Information provided>
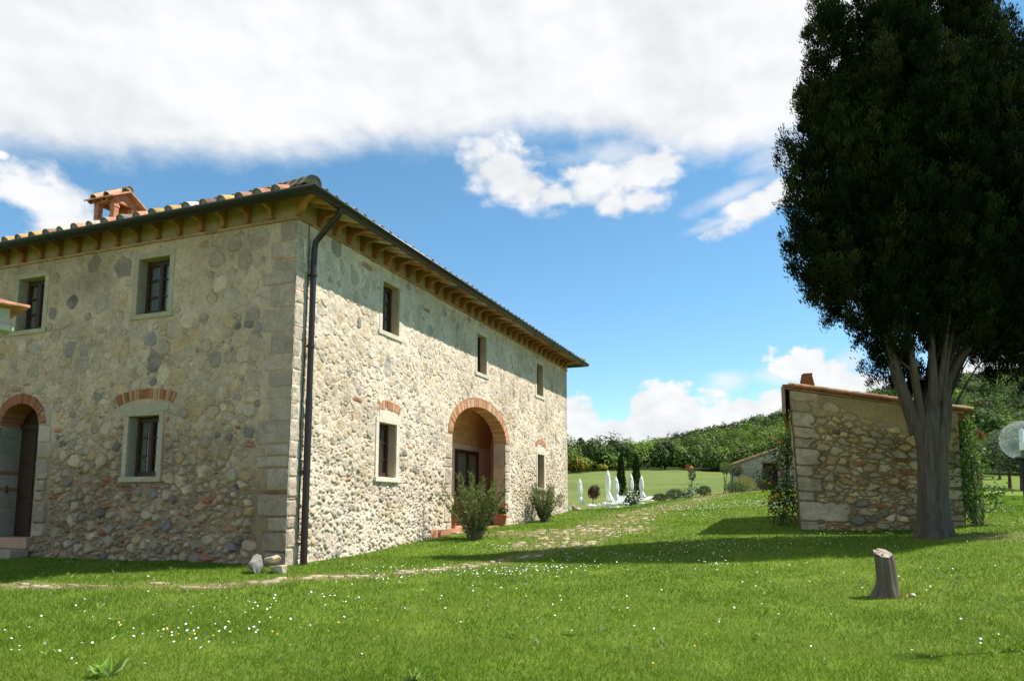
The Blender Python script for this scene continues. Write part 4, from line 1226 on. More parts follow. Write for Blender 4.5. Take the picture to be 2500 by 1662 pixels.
# ------------------------------------------------------------------ stump, rocks, gate pillar, lamp
sx0, sy0 = 5.14, 10.42
st = empty('tree_stump', (sx0, sy0, g1(sx0, sy0)), 0, 'leaning grey cut stump with a cracked sawn top on the lawn', 'stump')
B = MB(); B.col = (.125, .095, .07)
def fl2(an, t):
    lo = max(0, 1 - t * 1.5)
    return 1 + .05 * math.sin(3 * an) + .035 * math.sin(8 * an + 1) + .02 * math.sin(17 * an) + lo * lo * 1.5 * max(0, math.cos(an - 1.75)) ** 3 + lo * .1 * math.sin(4 * an + 1)
B.col = (.125, .10, .076)
B.tube([(.03, 0, -.06), (.028, 0, 0), (.025, 0, .05), (.02, 0, .12), (.018, 0, .2), (.014, 0, .3), (.008, 0, .42), (0, 0, .52), (-.012, .0, .60)], [.155, .15, .143, .137, .133, .131, .128, .124, .118], 48, flute=fl2, cap=False)
B.v = [(x, y, z + .48 * y * min(1, max(0, (z - .3) / .3))) for x, y, z in B.v]
B.build('trunk', M_BARK, st)
B = MB(); tz = .597
n = 40; v = [(0, 0, tz + .004)]
for k in range(n):
    a = 2 * PI * k / n; r = .116 * (1 + .05 * math.sin(3 * a) + .03 * math.sin(8 * a + 1))
    cr = min(abs(((a - q + PI) % (2 * PI)) - PI) for q in (2.2, 3.2, 4.1))
    v.append((-.012 + r * math.cos(a), r * math.sin(a), tz + .48 * r * math.sin(a) - (.03 if cr < .07 else 0)))
for k in range(n): B.add([v[0], v[1 + k], v[1 + (k + 1) % n]], [(0, 1, 2)], jit((.34, .29, .23), .08))
for q, w in ((2.2, .010), (3.25, .008), (4.1, .009)):
    c, s = math.cos(q), math.sin(q)
    B.add([(-.012 + c * .118 - s * w, s * .118 + c * w, tz + .012 + .48 * s * .118), (-.012 + c * .118 + s * w, s * .118 - c * w, tz + .012 + .48 * s * .118), (c * .02, s * .02, tz + .010 + .48 * s * .02)], [(0, 1, 2)], (.03, .022, .018))
B.build('sawn_top', M_BARK, st)

def rock(name, x, y, z, s, seed, col, label, group=None, rz=0.0):
    bm = bmesh.new(); bmesh.ops.create_icosphere(bm, subdivisions=4, radius=1)
    R = np.random.RandomState(seed); pl = unit(R.normal(size=(11, 3))); dd = R.uniform(.42, .74, 11)
    V = np.array([v.co[:] for v in bm.verts])
    for p, d in zip(pl, dd):
        t = V @ p; V -= np.maximum(0, t - d)[:, None] * p[None] * .97
    nn = vnoise(V[:, 0] * 3 + 5, V[:, 1] * 3 + V[:, 2] * 2.3 + 7, seed, 4) - .5
    V *= (1 + nn * .16)[:, None]
    for v, c in zip(bm.verts, V): v.co = c * np.array(s)
    me = bpy.data.meshes.new(name); bm.to_mesh(me); bm.free()
    me.polygons.foreach_set('use_smooth', [True] * len(me.polygons))
    cc = np.array(col)[None] * (.75 + .5 * vnoise(V[:, 0] * 4, V[:, 2] * 4, seed + 3, 4))[:, None]
    set_col(me, cc); me.materials.append(M_STONE)
    o = link(bpy.data.objects.new(name, me)); o.location = (x, y, z); o.rotation_euler = (0, 0, rz)
    return tag(o, label, 'rock', group)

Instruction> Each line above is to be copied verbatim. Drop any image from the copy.

Full output>
The Blender Python script for this scene continues. Write part 4, from line 1226 on. More parts follow. Write for Blender 4.5. Take the picture to be 2500 by 1662 pixels.
# ------------------------------------------------------------------ stump, rocks, gate pillar, lamp
sx0, sy0 = 5.14, 10.42
st = empty('tree_stump', (sx0, sy0, g1(sx0, sy0)), 0, 'leaning grey cut stump with a cracked sawn top on the lawn', 'stump')
B = MB(); B.col = (.125, .095, .07)
def fl2(an, t):
    lo = max(0, 1 - t * 1.5)
    return 1 + .05 * math.sin(3 * an) + .035 * math.sin(8 * an + 1) + .02 * math.sin(17 * an) + lo * lo * 1.5 * max(0, math.cos(an - 1.75)) ** 3 + lo * .1 * math.sin(4 * an + 1)
B.col = (.125, .10, .076)
B.tube([(.03, 0, -.06), (.028, 0, 0), (.025, 0, .05), (.02, 0, .12), (.018, 0, .2), (.014, 0, .3), (.008, 0, .42), (0, 0, .52), (-.012, .0, .60)], [.155, .15, .143, .137, .133, .131, .128, .124, .118], 48, flute=fl2, cap=False)
B.v = [(x, y, z + .48 * y * min(1, max(0, (z - .3) / .3))) for x, y, z in B.v]
B.build('trunk', M_BARK, st)
B = MB(); tz = .597
n = 40; v = [(0, 0, tz + .004)]
for k in range(n):
    a = 2 * PI * k / n; r = .116 * (1 + .05 * math.sin(3 * a) + .03 * math.sin(8 * a + 1))
    cr = min(abs(((a - q + PI) % (2 * PI)) - PI) for q in (2.2, 3.2, 4.1))
    v.append((-.012 + r * math.cos(a), r * math.sin(a), tz + .48 * r * math.sin(a) - (.03 if cr < .07 else 0)))
for k in range(n): B.add([v[0], v[1 + k], v[1 + (k + 1) % n]], [(0, 1, 2)], jit((.34, .29, .23), .08))
for q, w in ((2.2, .010), (3.25, .008), (4.1, .009)):
    c, s = math.cos(q), math.sin(q)
    B.add([(-.012 + c * .118 - s * w, s * .118 + c * w, tz + .012 + .48 * s * .118), (-.012 + c * .118 + s * w, s * .118 - c * w, tz + .012 + .48 * s * .118), (c * .02, s * .02, tz + .010 + .48 * s * .02)], [(0, 1, 2)], (.03, .022, .018))
B.build('sawn_top', M_BARK, st)

def rock(name, x, y, z, s, seed, col, label, group=None, rz=0.0):
    bm = bmesh.new(); bmesh.ops.create_icosphere(bm, subdivisions=4, radius=1)
    R = np.random.RandomState(seed); pl = unit(R.normal(size=(11, 3))); dd = R.uniform(.42, .74, 11)
    V = np.array([v.co[:] for v in bm.verts])
    for p, d in zip(pl, dd):
        t = V @ p; V -= np.maximum(0, t - d)[:, None] * p[None] * .97
    nn = vnoise(V[:, 0] * 3 + 5, V[:, 1] * 3 + V[:, 2] * 2.3 + 7, seed, 4) - .5
    V *= (1 + nn * .16)[:, None]
    for v, c in zip(bm.verts, V): v.co = c * np.array(s)
    me = bpy.data.meshes.new(name); bm.to_mesh(me); bm.free()
    me.polygons.foreach_set('use_smooth', [True] * len(me.polygons))
    cc = np.array(col)[None] * (.75 + .5 * vnoise(V[:, 0] * 4, V[:, 2] * 4, seed + 3, 4))[:, None]
    set_col(me, cc); me.materials.append(M_STONE)
    o = link(bpy.data.objects.new(name, me)); o.location = (x, y, z); o.rotation_euler = (0, 0, rz)
    return tag(o, label, 'rock', group)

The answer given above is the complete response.